(Recipe) Sio Bak in 3.5 hours or less

One of the dishes I have been trying to perfect since undergraduate is the chinese bbq roast pork belly, aka Sio Bak (Just one of many iterations)
It probably took me 3-4 tries before I finally nailed it, and boy am I glad I tried. The way the skin crackles as you make your way through the layers of melted cholesterol is akin to how a double bass helps give a jazz band that extra oomph. Just pure decadent delight.

Many Sio Bak recipes call for preparation that last for hours and days. With a craving at hand, it is almost always easier and faster to just buy some from a chinatown near you. What if i told you that you can get something better, tastier, is a far shorter time? Instead of listing the recipe, let me share some of my take away that may help you with your own attempt! Or you may refer to the following articles for more insights!



One of the problems with cooking the fatty parts of pork is the connective tissues. Cook it too short and at too low a temp and the meat stays really tough. Cook it too long at a high temperature and you end up with a chewy piece of rubber. Fortunately, there are a couple techniques available to deal with these tough connective tissue – sous vide and pressure cooking.

For sous vide, you want to cook the meat for as long as it needs to melt the fat. It is not uncommon to hear of 72 hour pork belly and frankly, I would be excited to try one. Unfortunately, patience is not a trait I have and when I want sio bak, I WANT SIO BAK. I did attempt a novice sous vide by dumping a vacuum* sealed pork belly into a dutch oven, in an oven at ~170F, for 24 hours. Worked like a charm!

The second technique, pressure cooking, basically raises the temperature of the pork to levels that tenderizes the meat in an hour or so. Of course, it is not without its problems. Submerge the meat in water and you will find that it is next to impossible to crisp the moisturized skin. Marinade too little and you will find a pork belly that is rather tasteless. Pressure cooker has the habit of wringing out all the flavor out of your meat, so unless you cook it in a flavorful broth, you are going to lose some flavor. Brining  will definitely help with both flavor and moisture, but again, that adds too much time, so I decided to skip that step.

To circumvent these, instead of cooking the meat directly in a bath of water, I decided to steam it inside the pressure cooker. By steaming, I mean placing the pork belly in a bowl, on top of an asian steam rack inside the pressure cooking, and collecting the porky juice afterwards. (Time – 1 hour)


And what about a crackling skin? Here’s the secret.

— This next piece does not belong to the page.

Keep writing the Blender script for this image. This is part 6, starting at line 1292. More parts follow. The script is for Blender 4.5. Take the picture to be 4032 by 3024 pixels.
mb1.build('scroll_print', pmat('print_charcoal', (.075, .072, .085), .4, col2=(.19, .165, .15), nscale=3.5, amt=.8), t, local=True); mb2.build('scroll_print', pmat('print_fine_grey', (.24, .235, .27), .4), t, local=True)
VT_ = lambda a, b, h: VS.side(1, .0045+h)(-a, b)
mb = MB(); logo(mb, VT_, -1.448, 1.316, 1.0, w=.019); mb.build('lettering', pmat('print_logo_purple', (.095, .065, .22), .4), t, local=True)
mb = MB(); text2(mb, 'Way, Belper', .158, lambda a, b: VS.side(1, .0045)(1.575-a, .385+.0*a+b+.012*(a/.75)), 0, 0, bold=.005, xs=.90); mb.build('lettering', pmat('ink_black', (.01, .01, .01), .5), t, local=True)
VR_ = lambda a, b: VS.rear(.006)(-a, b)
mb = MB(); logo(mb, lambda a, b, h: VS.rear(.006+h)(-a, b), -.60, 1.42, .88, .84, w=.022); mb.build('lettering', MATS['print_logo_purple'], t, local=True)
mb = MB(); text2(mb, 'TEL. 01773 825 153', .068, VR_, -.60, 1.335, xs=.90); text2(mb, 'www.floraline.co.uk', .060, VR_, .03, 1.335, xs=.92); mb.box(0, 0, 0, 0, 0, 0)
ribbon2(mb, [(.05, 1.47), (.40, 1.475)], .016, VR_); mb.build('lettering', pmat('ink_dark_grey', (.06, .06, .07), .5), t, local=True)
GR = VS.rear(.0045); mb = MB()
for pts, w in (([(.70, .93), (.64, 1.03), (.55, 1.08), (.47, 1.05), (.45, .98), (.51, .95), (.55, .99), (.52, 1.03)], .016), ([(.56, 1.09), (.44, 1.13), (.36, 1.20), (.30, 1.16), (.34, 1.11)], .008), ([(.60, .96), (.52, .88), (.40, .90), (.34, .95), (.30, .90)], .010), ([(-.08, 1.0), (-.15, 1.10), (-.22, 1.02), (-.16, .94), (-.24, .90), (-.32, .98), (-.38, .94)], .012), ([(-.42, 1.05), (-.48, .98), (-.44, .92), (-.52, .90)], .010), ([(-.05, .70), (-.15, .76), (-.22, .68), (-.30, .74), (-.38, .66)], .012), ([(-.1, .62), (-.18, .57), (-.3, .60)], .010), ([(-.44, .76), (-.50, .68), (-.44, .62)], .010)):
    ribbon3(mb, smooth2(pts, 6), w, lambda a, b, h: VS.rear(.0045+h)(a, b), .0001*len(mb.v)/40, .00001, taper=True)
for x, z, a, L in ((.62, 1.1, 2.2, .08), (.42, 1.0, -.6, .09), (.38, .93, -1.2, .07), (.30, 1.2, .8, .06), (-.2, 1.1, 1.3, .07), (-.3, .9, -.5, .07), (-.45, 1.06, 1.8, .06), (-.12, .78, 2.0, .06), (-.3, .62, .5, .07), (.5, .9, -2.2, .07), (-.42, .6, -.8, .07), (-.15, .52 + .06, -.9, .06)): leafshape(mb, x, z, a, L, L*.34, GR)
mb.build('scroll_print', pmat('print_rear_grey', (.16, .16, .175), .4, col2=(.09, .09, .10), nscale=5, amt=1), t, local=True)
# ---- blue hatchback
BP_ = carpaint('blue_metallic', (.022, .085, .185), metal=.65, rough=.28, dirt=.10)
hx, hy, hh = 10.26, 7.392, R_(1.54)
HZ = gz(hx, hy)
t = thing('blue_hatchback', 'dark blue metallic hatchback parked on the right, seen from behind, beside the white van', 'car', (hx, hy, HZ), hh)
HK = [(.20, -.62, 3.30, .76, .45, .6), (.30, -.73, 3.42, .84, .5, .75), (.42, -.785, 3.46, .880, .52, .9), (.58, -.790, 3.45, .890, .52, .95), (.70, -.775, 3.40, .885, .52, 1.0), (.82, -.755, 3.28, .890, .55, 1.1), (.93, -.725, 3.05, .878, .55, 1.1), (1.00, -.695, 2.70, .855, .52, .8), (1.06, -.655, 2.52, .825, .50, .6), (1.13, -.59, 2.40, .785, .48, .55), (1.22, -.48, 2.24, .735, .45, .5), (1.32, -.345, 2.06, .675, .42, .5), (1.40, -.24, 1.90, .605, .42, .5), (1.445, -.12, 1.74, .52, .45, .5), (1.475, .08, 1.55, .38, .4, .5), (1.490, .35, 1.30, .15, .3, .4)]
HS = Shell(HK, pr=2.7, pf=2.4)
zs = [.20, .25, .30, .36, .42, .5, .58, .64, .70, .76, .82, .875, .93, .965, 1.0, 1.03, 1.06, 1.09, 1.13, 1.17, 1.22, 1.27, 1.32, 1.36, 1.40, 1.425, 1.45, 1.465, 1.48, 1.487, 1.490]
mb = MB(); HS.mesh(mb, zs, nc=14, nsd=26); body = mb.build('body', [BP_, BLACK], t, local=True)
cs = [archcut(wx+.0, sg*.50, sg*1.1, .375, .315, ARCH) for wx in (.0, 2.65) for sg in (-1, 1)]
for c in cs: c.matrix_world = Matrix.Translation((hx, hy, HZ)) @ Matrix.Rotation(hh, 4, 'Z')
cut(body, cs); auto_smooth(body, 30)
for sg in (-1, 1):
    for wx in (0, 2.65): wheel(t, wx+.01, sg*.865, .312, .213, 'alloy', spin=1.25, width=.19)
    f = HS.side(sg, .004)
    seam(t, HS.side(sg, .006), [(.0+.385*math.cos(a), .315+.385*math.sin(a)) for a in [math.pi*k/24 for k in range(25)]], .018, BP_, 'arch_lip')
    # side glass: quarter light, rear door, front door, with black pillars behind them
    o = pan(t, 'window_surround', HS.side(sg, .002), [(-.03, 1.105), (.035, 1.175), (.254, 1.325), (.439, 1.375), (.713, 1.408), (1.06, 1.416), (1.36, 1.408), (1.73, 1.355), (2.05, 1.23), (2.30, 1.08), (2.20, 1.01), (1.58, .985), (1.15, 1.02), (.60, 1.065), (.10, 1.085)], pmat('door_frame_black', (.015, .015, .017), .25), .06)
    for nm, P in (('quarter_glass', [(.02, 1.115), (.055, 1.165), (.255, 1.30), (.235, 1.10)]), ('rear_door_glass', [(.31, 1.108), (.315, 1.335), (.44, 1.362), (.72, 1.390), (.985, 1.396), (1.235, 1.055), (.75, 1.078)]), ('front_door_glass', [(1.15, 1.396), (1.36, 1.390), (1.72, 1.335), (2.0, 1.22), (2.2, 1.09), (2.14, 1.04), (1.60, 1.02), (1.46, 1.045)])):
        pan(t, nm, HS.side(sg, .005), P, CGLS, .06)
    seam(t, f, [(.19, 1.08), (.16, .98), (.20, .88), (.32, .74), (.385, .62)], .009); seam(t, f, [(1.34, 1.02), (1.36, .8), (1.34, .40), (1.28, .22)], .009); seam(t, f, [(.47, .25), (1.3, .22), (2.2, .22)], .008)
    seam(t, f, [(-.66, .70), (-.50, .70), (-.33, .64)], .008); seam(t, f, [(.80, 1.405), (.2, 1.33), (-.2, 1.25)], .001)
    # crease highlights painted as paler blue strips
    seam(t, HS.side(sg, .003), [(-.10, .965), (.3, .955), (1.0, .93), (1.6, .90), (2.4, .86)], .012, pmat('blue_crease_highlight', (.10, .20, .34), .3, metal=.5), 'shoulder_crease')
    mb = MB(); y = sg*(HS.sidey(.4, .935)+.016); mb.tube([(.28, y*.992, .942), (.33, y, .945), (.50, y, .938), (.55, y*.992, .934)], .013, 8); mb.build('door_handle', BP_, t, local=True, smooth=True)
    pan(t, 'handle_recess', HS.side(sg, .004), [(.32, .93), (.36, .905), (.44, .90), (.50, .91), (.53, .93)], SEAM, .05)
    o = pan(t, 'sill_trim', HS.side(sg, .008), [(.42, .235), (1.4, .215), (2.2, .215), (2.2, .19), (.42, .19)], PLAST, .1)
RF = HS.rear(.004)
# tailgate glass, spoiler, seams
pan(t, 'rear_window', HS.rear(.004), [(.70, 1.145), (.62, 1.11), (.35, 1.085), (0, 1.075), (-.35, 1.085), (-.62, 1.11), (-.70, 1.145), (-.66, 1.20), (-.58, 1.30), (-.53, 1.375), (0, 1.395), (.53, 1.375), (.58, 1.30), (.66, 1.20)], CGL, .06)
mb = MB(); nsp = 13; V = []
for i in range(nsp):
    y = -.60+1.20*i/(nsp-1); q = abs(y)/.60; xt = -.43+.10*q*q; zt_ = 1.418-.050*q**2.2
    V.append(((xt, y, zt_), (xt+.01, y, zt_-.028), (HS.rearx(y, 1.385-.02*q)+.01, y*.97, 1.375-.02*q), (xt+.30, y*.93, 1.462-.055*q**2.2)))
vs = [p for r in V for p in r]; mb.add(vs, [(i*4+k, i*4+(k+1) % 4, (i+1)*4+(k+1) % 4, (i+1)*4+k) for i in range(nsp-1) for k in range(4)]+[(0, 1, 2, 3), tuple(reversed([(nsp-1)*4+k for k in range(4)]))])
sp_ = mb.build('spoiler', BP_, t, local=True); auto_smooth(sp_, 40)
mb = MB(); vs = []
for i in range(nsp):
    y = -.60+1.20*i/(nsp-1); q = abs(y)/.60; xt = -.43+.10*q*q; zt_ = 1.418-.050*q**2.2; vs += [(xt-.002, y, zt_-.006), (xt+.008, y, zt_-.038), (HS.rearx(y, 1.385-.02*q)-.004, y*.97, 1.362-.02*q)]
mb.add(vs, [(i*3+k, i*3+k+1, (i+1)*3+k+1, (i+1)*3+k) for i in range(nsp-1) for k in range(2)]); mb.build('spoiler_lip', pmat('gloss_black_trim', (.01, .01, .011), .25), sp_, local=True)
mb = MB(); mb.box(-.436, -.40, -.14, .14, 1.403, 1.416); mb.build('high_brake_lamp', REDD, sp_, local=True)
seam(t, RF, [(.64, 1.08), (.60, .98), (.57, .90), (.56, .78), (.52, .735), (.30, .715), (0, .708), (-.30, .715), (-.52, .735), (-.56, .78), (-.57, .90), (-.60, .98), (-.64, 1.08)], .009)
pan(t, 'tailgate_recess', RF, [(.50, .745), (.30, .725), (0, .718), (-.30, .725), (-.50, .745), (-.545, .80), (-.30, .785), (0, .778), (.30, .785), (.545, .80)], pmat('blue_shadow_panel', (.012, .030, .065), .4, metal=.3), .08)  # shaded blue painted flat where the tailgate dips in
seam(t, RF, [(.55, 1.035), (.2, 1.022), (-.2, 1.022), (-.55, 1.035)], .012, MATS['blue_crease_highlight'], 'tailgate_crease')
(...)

SALT THE SKIN  (Time – 2 hours)

I have seen multiple recipes that recommend all kinds of treatment ranging from poking the skin with needle, applying baking soda, scoring the skin, brushing with vinegar, scalding the skin ever so quickly with boiling water, and more. The most important process is actually the drying, and there are no two ways about it. Use salt, and let it do its work, for at least 2 hours. Don’t be stingy, you need to cover the skin with enough salt, say 50% sparsity, to draw out sufficient liquid. After this step, you will be guaranteed at least a skin that is not leathery/rubbery. All other methods listed above probably work to give you different types of crackle, taste and texture. Some steps may complement certain cooking methods better than others. You may even want to salt the skin before cooking it. Permutate your own cooking style and have fun.

Since the pork is technically cooked already, you don’t need to oven bake it for another 2 hours or more. Preheat the oven to broil at 400-450F and send the pork straight in. Use too low a temperature and you will find that it takes too long for the crackle to develop, if it develops at all, and the meat will probably be too dry by then. Use too high a temperature, and you will find a very thin layer of crackle which doesn’t quite work its magic in the texture department. In fact, to take things to the extreme, I used a kitchen torch instead, and that left me with a crisp that was a disappointing 1mm deep. Go figure.

As with all broiling, it is important to keep track of the amount of cooking done and to pull the SB out before we get a briquette. That said, the pork belly can tolerate a small degree of char, and some enthusiasts even advocate scrapping the char off to heighten the lightness of the crackle. Also, if possible, try to keep the skin as flat as possible to even the char. Don’t bother placing it close to the broiler since it will only exacerbate the char inequality. Think inverse square law! Use the lowest rack possible to get a more uniform application of heat. (Time – 30 min)


And there you have it, homemade, tender and juicy roast pork belly, all in under 3.5 hours!